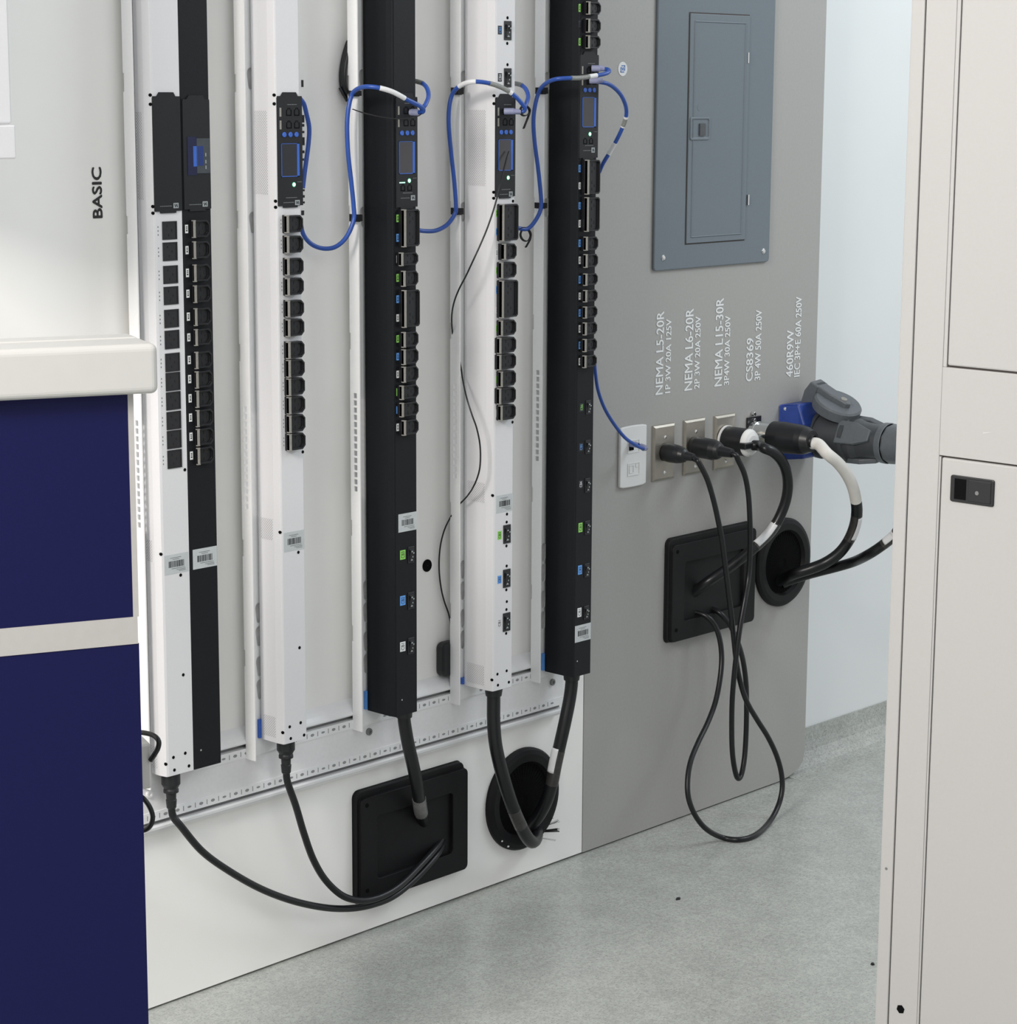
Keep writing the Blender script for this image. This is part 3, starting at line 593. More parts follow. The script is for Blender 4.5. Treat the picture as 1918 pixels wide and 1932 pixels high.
c, _ = cable('power_cable', 'thick black cord bowing across the round grommet under a white strip', 'power cable',
    [Vector((gD, -.064, .412)), Vector((gD, -.064, .395))]+T([(931, 1360, -.066), (934, 1400, -.07), (942, 1440, -.075), (953, 1480, -.078), (966, 1520, -.078), (979, 1552, -.074), (992, 1577, -.064), (1002, 1588, -.050), (1009, 1585, -.034), (1012, 1575, -.018), (1012, 1568, -.004)]), .0128, 'rubber', G, bands=[(.52, .60, 'clearband', 1.03)])
c, pE = cable('power_cable', 'thick black cord with a white tag, from a black strip into the round grommet', 'power cable',
    [Vector((gE, -.064, .400)), Vector((gE, -.064, .385))]+T([(1074, 1320, -.064), (1066, 1360, -.064), (1057, 1400, -.062), (1048, 1440, -.058), (1040, 1480, -.052), (1030, 1512, -.042), (1015, 1540, -.026), (1000, 1558, -.012), (992, 1566, -.004)]), .0125, 'rubber', G, bands=[(.44, .60, 'clearband', 1.03)])
wrap_tag(c, pE, .435, .545, .0137, (-1.3, .05, .18), 40)
# square grommet, white wall
def square_grommet(x0, x1, z0, z1, m, label):
    g = thing('cable_grommet', ((x0+x1)/2, 0, z0), label, 'grommet')
    w_ = x1-x0; h_ = z1-z0; fr = MB()
    fr.cup(rrect(x0, x1, z0, z1, .012), -.0002, -.010, .030, .0085); fr.build('outer_frame', m, g, bevel=.002)
    MB().cup(rrect(x0+w_*.02, x1+w_*.012, z0+h_*.005, z1-h_*.055, .010), -.0095, -.017, .040, .0155).build('inner_frame', m, g, bevel=.0015)
    mb = MB().box((x0+.05, -.001, z0+.045), (x1-.045, -.0025, z1-.05)); n = 40
    for k in range(n):
        x = x0+.05+(x1-x0-.095)*k/n; mb.box((x, -.002, z0+.046), (x+.0015, -.0045, z1-.051))
    mb.build('brush_strip', 'gromi', g)
    for fx, fz in ((.07, .12), (.07, .88)): MB().cyl((x0+w_*fx, -.0169, z0+h_*fz), (0, -1, 0), .0008, .004).build('screw', 'gromi', g)
    return g
a, b = P(665, 1494), P(873, 1640)
square_grommet(P(665.5, 1600).x, P(868, 1540).x, P(665, 1707).z, P(665, 1495).z, 'grom', 'square black cable grommet low in the white wall')
a = P(1253, 1115); square_grommet(P(1253, 1115).x, P(1411, 1080).x, P(1253, 1212.5).z, P(1253, 1018.5).z, 'gromr', 'square charcoal cable grommet in the grey board under the steel plates')
def round_grommet(cx, cz, R, m, label, tufts=False):
    g = thing('cable_grommet', (cx, 0, cz-R), label, 'grommet')
    MB().lathe((cx, -.0002, cz), (0, -1, 0), [(0, R), (.006, R), (.011, R*.96), (.013, R*.88), (.012, R*.74), (.006, R*.71), (.004, R*.70)], 56).build('ring', m, g)
    mb = MB().lathe((cx, -.0005, cz), (0, -1, 0), [(0, R*.72), (.0035, R*.72), (.0035, .0002)], 40)
    for k in range(48):
        a = 2*math.pi*k/48; d = Vector((math.cos(a), 0, math.sin(a))); n = Vector((-d.z, 0, d.x))*.0012; o = Vector((cx, -.0045, cz))
        mb.add([o+d*R*.71+n, o+d*R*.71-n, o+d*R*.1-n*.3+Vector((0, -.004, 0)), o+d*R*.1+n*.3+Vector((0, -.004, 0))], [(0, 1, 2, 3)])
    mb.build('brush', 'gromi', g)
    return g
gl = round_grommet(P(983, 1506).x, P(983, 1506).z, (P(983, 1410).z-P(983, 1602).z)/2*.985, 'grom', 'round black cable grommet near the floor at the end of the white wall')
bt = MB()
for (x0, y0), (x1, y1), r, n in (((1026, 1568), (1055, 1566), .0004, 16), ((1036, 1545), (1044, 1541), .0003, 3), ((1032, 1556), (1056, 1548), .0003, 5), ((1020, 1582), (1050, 1587), .0002, 3)):
    for k in range(n):
        j = random.uniform(-4, 4) if n > 8 else random.uniform(-3, 3)
        bt.tube([P(x0, y0+j*.6, -.008), P((x0+x1)/2, (y0+y1)/2+j*.8, -.016), P(x1+random.uniform(-5, 1), y1+j, -.018)], r, 5)
bt.build('loose_bristle', 'grom', gl)
for px, py, s_ in ((946.5, 1587, .0018), (958, 1597, .0022)):
    p = P(px, py, -.0125); MB().prism([p+Vector((-s_*1.2, 0, -s_*.3)), p+Vector((s_*.5, 0, -s_)), p+Vector((s_*1.4, 0, s_*.2)), p+Vector((-.0002, 0, s_))], (0, -.0012, 0)).build('paint_chip', 'ivory', gl)
round_grommet(P(1473, 1060).x, P(1473, 1060).z, (P(1473, 977).z-P(1473, 1144).z)/2*.985, 'gromr', 'round charcoal cable grommet near the far edge of the grey board')
# ------------------------------------------------------------------ data cables on the channels
G = 'blue data cables strung between the power strips'
yl = -.058
def rj(c, p, ax, L=.03):
    MB().lathe(p, ax, [(0, .0001), (0, .0058), (.016, .0058), (.020, .0045), (L, .0042), (L, .0001)], 12).build('plug', 'clear', c)
c, _ = cable('data_cable', 'blue data cable with one white tag crossing the wide black strip', 'cable',
    T([(566, 415, -.03), (572, 442, -.03), (588, 461, -.035), (611, 469, -.04), (634, 465, -.045), (654, 446, -.05), (667, 415, -.053), (667, 390, -.053), (662, 340, -.052), (656.5, 290, -.052), (654.5, 240, -.052), (657, 205, -.053), (664, 178, -.056), (676, 167, -.075), (692, 163.5, -.10), (716, 166, -.118), (742, 174, -.126), (768, 188, -.128), (790, 199, -.128), (798, 206, -.126), (797, 211, -.122), (790, 212, -.110)]), .0038, 'cat', G, bands=[(.715, .80, 'tape', 1.12)])
rj(c, P(789, 212, -.108), (-.6, .8, 0), .012)
c, _ = cable('data_cable', 'short blue cable arc at the edge of the blank-bottomed white strip', 'cable',
    T([(566, 186, -.03), (573, 196, -.03), (578, 215, -.03), (583, 240, -.03), (582, 268, -.03), (578, 300, -.03), (574, 330, -.03), (571, 355, -.03)]), .0038, 'cat', G)
c, _ = cable('data_cable', 'short blue cable bend with grey tag at the edge of the wide black strip', 'cable',
    T([(779, 152, -.06), (787, 154, -.07), (798, 158, -.085), (806, 168, -.10), (808, 182, -.11), (803, 196, -.118), (798, 203, -.119), (795, 207, -.115)]), .0038, 'cat', G, bands=[(.10, .28, 'tapeg', 1.1)])
c, _ = cable('data_cable', 'blue data cable with two tags arching over the white strip with breakers', 'cable',
    T([(782, 433, -.04), (800, 436, -.04), (822, 435, -.043), (843, 424, -.046), (857, 405, -.05), (860, 390, -.052), (857, 345, -.052), (851, 290, -.052), (846.5, 240, -.052), (847, 205, -.053), (853, 178, -.057), (866, 163, -.075), (885, 155, -.10), (906, 154.5, -.115), (930, 159, -.122), (952, 168, -.126), (970, 180, -.13), (984, 195, -.133), (990, 205, -.133), (985, 211, -.128), (972, 211.5, -.118), (960, 211, -.109)]), .0038, 'cat', G, bands=[(.525, .60, 'tape', 1.12), (.655, .735, 'tapeg', 1.12), (.735, .75, 'tape', 1.12)])
rj(c, P(951, 210, -.1035), (.55, -.8, 0), .03)
c, _ = cable('data_cable', 'short blue cable bend with grey tag at the edge of the white strip with breakers', 'cable',
    T([(966, 157, -.06), (974, 158, -.07), (984, 161, -.085), (992, 169, -.10), (996, 182, -.115), (993, 194, -.126), (989, 202, -.129)]), .0038, 'cat', G, bands=[(.14, .36, 'tapeg', 1.1)])
c, _ = cable('data_cable', 'blue data cable crossing the black strip beside the grey board into its display', 'cable',
    T([(970, 426, -.04), (980, 431, -.042), (996, 431, -.045), (1011, 414, -.049), (1020, 393, -.052), (1020, 370, -.052), (1015, 320, -.052), (1008.5, 270, -.052), (1006, 230, -.052), (1009, 200, -.053), (1017, 172, -.057), (1030, 157, -.08), (1048, 149.5, -.11), (1070, 147.5, -.125), (1094, 147, -.13), (1118, 143.5, -.134), (1140, 139.5, -.138), (1148.5, 135, -.136), (1146, 131, -.128), (1136, 130.5, -.118), (1127, 129.5, -.110)]), .0038, 'cat', G, bands=[(.665, .735, 'tapeg', 1.12), (.735, .765, 'tape', 1.15)])
rj(c, P(1116, 129, -.1035), (.55, -.8, 0), .024)
c, _ = cable('data_cable', 'blue data cable with white tags arching out over the grey board', 'cable',
    T([(1122, 153, -.112), (1132, 155, -.118), (1146, 158, -.12), (1160, 167, -.118), (1172, 181, -.113), (1180, 200, -.105), (1181, 218, -.098), (1175, 238, -.088), (1164, 262, -.075), (1150, 287, -.06), (1137, 309, -.05), (1130, 325, -.04)]), .0038, 'cat', G, bands=[(.56, .575, 'tape', 1.12), (.575, .64, 'tapeg', 1.12), (.64, .65, 'tape', 1.12), (.76, .84, 'tape', 1.12)])
rj(c, P(1112, 152, -.1035), (.55, -.8, 0), .024)
c, _ = cable('data_cable', 'blue data cable ending in the white wall jack', 'cable',
    T([(1121, 680, -.05), (1123, 705, -.05), (1128, 737, -.05), (1140, 770, -.05), (1158, 800, -.052), (1178, 825, -.054), (1196, 838, -.058), (1209, 845, -.058), (1217, 846, -.050), (1214, 843, -.040), (1204, 840, -.028), (1196, 839, -.018)]), .0034, 'cat', G, bands=[(.68, .88, 'clear', 1.5)])
rj(c, P(1189, 838, -.009), (.1, -1, 0), .014)
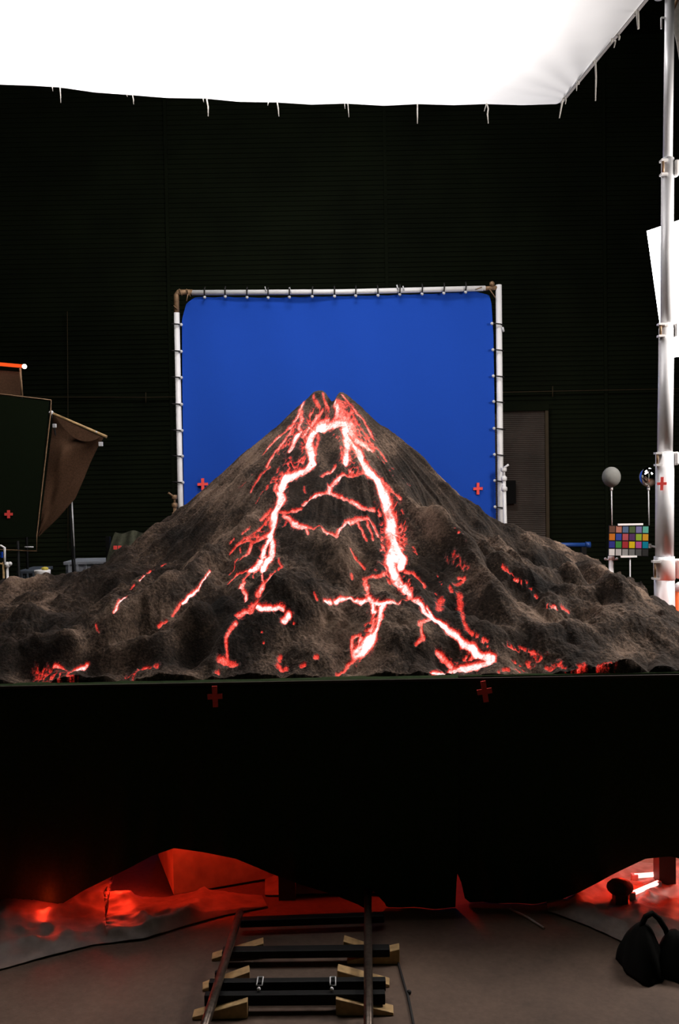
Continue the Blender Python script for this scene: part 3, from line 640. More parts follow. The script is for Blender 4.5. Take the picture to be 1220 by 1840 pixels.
for gi, cr, wd, ht, pts, brk in S:
    ox, oy, s = CR[cr]
    pp = []
    for k in range(len(pts) - 1):
        n = max(1, int(math.hypot(pts[k + 1][0] - pts[k][0], pts[k + 1][1] - pts[k][1]) / s / 7))
        for i in range(n): pp.append((pts[k][0] + (pts[k + 1][0] - pts[k][0]) * i / n, pts[k][1] + (pts[k + 1][1] - pts[k][1]) * i / n))
    pp.append(pts[-1])
    q_ = hit(H, [(ox + a / s, oy + b_ / s) for a, b_ in pp])
    for k in range(len(q_) - 1):
        a_, b_ = q_[k], q_[k + 1]
        if np.linalg.norm(b_ - a_) > .22: continue
        wid = wd / s / FPX * (a_[1] + b_[1]) / 2 * .5 * 1.15
        mg = wid * 3.2 + .02
        i0, i1 = np.searchsorted(xs, [min(a_[0], b_[0]) - mg, max(a_[0], b_[0]) + mg]); j0, j1 = np.searchsorted(ys, [min(a_[1], b_[1]) - mg, max(a_[1], b_[1]) + mg])
        sl = (slice(i0, i1), slice(j0, j1))
        if i1 <= i0 or j1 <= j0: continue
        px = X[sl] + wob1[sl] * min(wid * 2.4, .03); py = Y[sl] + wob2[sl] * min(wid * 2.4, .03); pz = TZ + H[sl]
        # distance over the slope: x as it is, depth and height together
        ab = b_ - a_
        ax_, ay_, az_ = px - a_[0], py - a_[1], (pz - a_[2]) * .6
        ab2 = ab[0] ** 2 + ab[1] ** 2 + (ab[2] * .6) ** 2 + 1e-9
        t = np.clip((ax_ * ab[0] + ay_ * ab[1] + az_ * ab[2] * .6) / ab2, 0, 1)
        d = np.sqrt((ax_ - ab[0] * t) ** 2 + (ay_ - ab[1] * t) ** 2 + (az_ - ab[2] * .6 * t) ** 2) / wid
        v = min(ht, .97) * (1 + (vary[sl] - .5) * .75) * np.maximum(np.clip(1.25 - .62 * d ** 1.5, 0, 1), .42 * np.exp(-(d / 1.7) ** 2))  # broad tail paints a dim red glow onto the rock around each stream
        if brk: v = v * np.clip((n_r[sl] - .15) * 1.7, 0, 1.1)
        else: v = v * (1 - .5 * np.clip(-n_r[sl] - .2, 0, 1) * np.clip(.25 + d, 0, 1))
        v = v + n_a[sl] * .45 * (v > .05)
        better = v > heat[sl]
        heat[sl] = np.where(better, v, heat[sl]); gg = grp[sl]; gg[better & (v > .1)] = gi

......

#### STATED GOAL:
Lines containing the word "More" must all be returned from the material above.

#### TASK RESULT:
Keep writing the Blender script for this image. This is part 3, starting at line 593. More parts follow. The script is for Blender 4.5. Treat the picture as 1918 pixels wide and 1932 pixels high.
Continue the Blender Python script for this scene: part 3, from line 640. More parts follow. The script is for Blender 4.5. Take the picture to be 1220 by 1840 pixels.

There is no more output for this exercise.